Think of it as the sucker punch election. A wall of boxing gloves, as seen in the popular TV game show Total Wipeout, is about to spring into action, pummelling largely blameless Labour party candidates, bashing them rudely about the head and sending them plummeting into the muddy pool below. It is going to be a painful, embarrassing and quite possibly humiliating exercise. There will be no star prize and no “come back next week”. Rather, electoral oblivion draws near. Some viewers may find the images disturbing. Conservatives, on the other hand, could derive as much pleasure from this wipeout as the TV show’s loyal viewers have over the years.

Indeed, quite a lot of observers, and not all of them Tories, have been looking forward to the near annihilation of the Labour party as a necessary punishment. It is the only sort of talk they will understand. Only utter and undeniable devastation will be enough to persuade Jeremy Corbyn to resign at once before any procedural changes can be introduced to make it easier for one of his true believer followers to take over. The deluded members have to be shown how unpopular and unacceptable this brand of politics is.
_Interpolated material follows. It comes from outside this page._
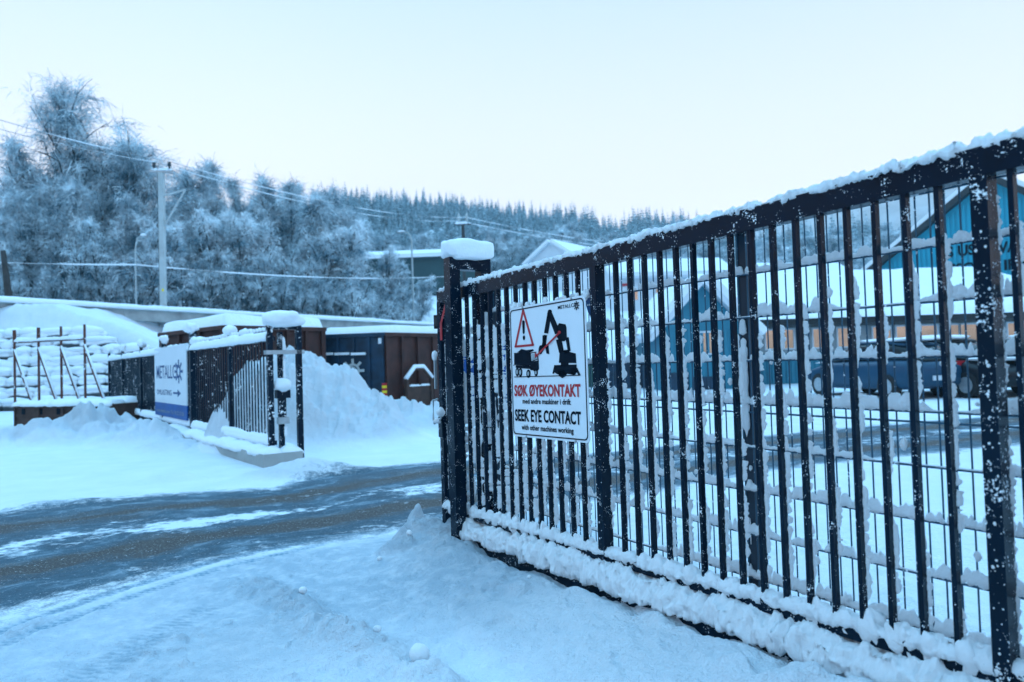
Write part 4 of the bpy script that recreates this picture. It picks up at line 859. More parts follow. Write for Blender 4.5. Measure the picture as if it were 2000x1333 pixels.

There are quite a few assumptions underlying this argument, not all of them sound. It seems possible that, whatever the result, the interpretive skills of Team Corbyn will be deployed to show why it is essential that Jeremy does not move on at once. Crushing defeat will demand that he stays on to steady the ship. And anything better than a crushing defeat will be designated a triumph that has earned him an extended stay in the leader’s office.

True, the mood of trade union general secretaries may change on June 9th. But they have not acted yet, even when there seems little doubt about the election’s outcome. Why would having actual, undeniable results make them any more courageous or decisive ? If they still feel constrained by executive committee colleagues and their wider membership there is no reason to think anything would change. And all those new party members may take massive defeat as proof that the system is rigged, that the corrupt Mainstream Media was out to get them all along, and that they must remain true to the righteous cult of St Jeremy.

What Labour is possibly facing, then, is a situation in which an enfeebled and severely diminished party struggles on under a discredited but still extant leadership. The government will have limited opposition as it starts trying to navigate and negotiate Brexit. This is not an attractive option. Even the sunniest optimist would have to concede that Brexit is not going to be easy. The EU27 are united, firm and, we hope, fair. HMG, meanwhile, has been making it up as it goes along, regularly conceding points which it originally described as non-negotiable (on transition periods, for example, and for a time even on the famous “no deal” scenario, although that soundbite, I mean policy, has now been reasserted). This has not inspired confidence. Angela Merkel, the German chancellor, is not alone in wondering who in SW1 truly has a grasp of what Brexit will involve. There was that Sir Ivan fellow, wasn’t there, but he… is no longer available.

It wasn’t just nostalgia, or defiance, which led Churchill to argue for the chamber of the House of Commons to be rebuilt with the same structure and design that existed before the Luftwaffe struck in 1941. The opposing benches signify something. For good or ill – it’s both, I think – that is how our system works. Government must be opposed, and vigorously too. Ministers know it, and so do civil servants. I was talking to a very grown-up and intelligent LibDem (yes, they do exist) about this the other day. “There has got to be an opposition in this country,” he told me. “And it has got to be the Labour party.”

Those who dream of an episode of political Total Wipeout on June 8th should be careful what they wish for. This election might produce not so much a coalition of chaos but a chaos of chaos. The country would not be well served by this outcome.

Many Labour MPs will now feel that they are taking part in a 200+ seat by-election event, not a general election in which they loudly endorse the party leadership. So be it. Good, hard-working opposition MPs deserve to be returned to Westminster to hold the May government to account. If we want our strong and stable country to remain strong and stable that would not be such a terrible result.